Michael E. Byczek
Attorney
Patent Search
Every patent begins with a search. The USPTO will only, pursuant to the U.S. Constitution, grant a patent for an invention that is new.
On average, a new patent application is filed every minute. One is granted every three minutes. Any one of these applications or registrations may have similarities to your idea. You must search, find, analyze, and explain why your invention is new and different.
A search of U.S. patents (granted and pending) is based on international classifications of technical terms in partnership between the USPTO and European Patent Office (EPO).
Click here to view examples of how a patent search is conducted.
Why Search?
The federal government has the resources to find a vast amount of information that not even an experienced professional can locate. Examiners are assigned to categories of applications based on technical speciality. They have onsite access to over 17,000 scientific, technical, business, and general periodical titles. Examiners also search all granted and pending applications. If somebody else beat you to the Patent Office or published details about a similar idea, chances are that a federal examiner will locate such a document. It doesn't matter whether a product was ever brought to market, or if the general public even knew about the invention.
Once your patent is granted or the pending application is made public, your competition or any third-party has the legal right to challenge your application by conducting their own search to find what the federal examiners missed.
One well-known lawsuit shows why a perfect search is not possible (In re Hall, 781 F.2d 897, Fed. Cir. 1986). A U.S. patent application was rejected based on a student in Germany who submitted a thesis to a university library. It was cataloged and put into a “stack” of papers. It was only necessary that the thesis was publicly accessible, even if in an extremely limited sense. It didn't matter whether anybody ever read the thesis, only that it was available for somebody who could have accessed the document.
Novelty and Obviousness:
There are two statutory tests for patentability: Novelty and Obviousness.
Novelty is another term for new. The following questions are useful.
Obviousness is another way of asking whether an idea is a "No Brainer", in which case the federal government will not issue a patent.
Title 35 of the U.S. Code
Section 101: Inventions patentable
Whoever invents or discovers any new and useful process, machine, manufacture, or composition of matter, or any new and useful improvement thereof, may obtain a patent therefor, subject to the conditions and requirements of this title.
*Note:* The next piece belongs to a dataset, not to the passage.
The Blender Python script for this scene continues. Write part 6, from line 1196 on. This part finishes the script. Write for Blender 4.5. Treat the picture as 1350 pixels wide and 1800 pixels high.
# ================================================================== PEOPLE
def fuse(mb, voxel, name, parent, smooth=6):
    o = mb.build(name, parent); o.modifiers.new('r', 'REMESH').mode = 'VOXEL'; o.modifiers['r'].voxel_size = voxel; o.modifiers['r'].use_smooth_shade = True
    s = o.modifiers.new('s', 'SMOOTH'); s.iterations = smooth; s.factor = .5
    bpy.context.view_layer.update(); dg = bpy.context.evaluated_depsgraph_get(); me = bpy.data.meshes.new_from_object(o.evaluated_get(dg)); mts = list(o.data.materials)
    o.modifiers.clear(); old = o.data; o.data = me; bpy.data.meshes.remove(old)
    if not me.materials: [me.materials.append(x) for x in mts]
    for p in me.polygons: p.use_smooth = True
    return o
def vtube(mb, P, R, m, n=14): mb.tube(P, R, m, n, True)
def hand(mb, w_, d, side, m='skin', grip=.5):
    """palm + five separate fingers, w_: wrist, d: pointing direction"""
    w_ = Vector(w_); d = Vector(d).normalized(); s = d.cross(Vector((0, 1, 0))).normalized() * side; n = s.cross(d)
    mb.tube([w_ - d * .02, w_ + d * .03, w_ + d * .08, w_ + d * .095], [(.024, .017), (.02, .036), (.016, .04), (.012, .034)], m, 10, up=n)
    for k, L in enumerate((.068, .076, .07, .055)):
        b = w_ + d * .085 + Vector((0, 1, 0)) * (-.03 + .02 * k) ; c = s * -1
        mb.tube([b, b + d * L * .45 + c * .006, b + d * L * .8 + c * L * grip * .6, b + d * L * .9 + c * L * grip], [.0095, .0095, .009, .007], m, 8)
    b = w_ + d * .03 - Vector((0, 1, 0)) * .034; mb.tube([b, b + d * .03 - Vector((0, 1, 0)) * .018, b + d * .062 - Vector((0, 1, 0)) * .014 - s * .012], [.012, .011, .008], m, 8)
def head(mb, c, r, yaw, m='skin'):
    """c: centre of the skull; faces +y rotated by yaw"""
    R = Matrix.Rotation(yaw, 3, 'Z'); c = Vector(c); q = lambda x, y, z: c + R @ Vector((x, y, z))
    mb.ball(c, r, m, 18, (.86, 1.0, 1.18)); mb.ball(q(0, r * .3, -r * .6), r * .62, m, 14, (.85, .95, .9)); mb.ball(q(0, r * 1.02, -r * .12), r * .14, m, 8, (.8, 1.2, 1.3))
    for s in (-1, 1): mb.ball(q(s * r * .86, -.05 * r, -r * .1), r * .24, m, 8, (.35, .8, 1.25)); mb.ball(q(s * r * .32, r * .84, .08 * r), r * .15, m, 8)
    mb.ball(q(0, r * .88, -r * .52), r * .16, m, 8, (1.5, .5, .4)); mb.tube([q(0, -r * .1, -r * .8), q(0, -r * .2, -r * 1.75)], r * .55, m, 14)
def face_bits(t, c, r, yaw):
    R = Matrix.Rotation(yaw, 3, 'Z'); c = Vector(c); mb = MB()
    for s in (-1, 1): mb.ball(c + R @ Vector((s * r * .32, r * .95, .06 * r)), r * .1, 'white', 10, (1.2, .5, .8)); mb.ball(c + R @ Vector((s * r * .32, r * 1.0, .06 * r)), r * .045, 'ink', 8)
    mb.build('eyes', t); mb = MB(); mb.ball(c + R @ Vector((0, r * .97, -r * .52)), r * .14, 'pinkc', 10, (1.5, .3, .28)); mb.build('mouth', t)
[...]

Section 102: Conditions for patentability; novelty
(a) Novelty; Prior Art. - A person shall be entitled to a patent unless - (1) the claimed invention was patented, described in a printed publication, or in public use, on sale, or otherwise available to the public before the effective filing date of the claimed invention; or (2) the claimed invention was described in a patent issued under section 151, or in an application for patent published or deemed published under section 122(b), in which the patent or application, as the case may be, names another inventor and was effectively filed before the effective filing date of the claimed invention.
Section 103: Conditions for patentability; non-obvious subject matter
A patent for a claimed invention may not be obtained, notwithstanding that the claimed invention is not identically disclosed as set forth in section 102, if the differences between the claimed invention and the prior art are such that the claimed invention as a whole would have been obvious before the effective filing date of the claimed invention to a person having ordinary skill in the art to which the claimed invention pertains. Patentability shall not be negated by the manner in which the invention was made.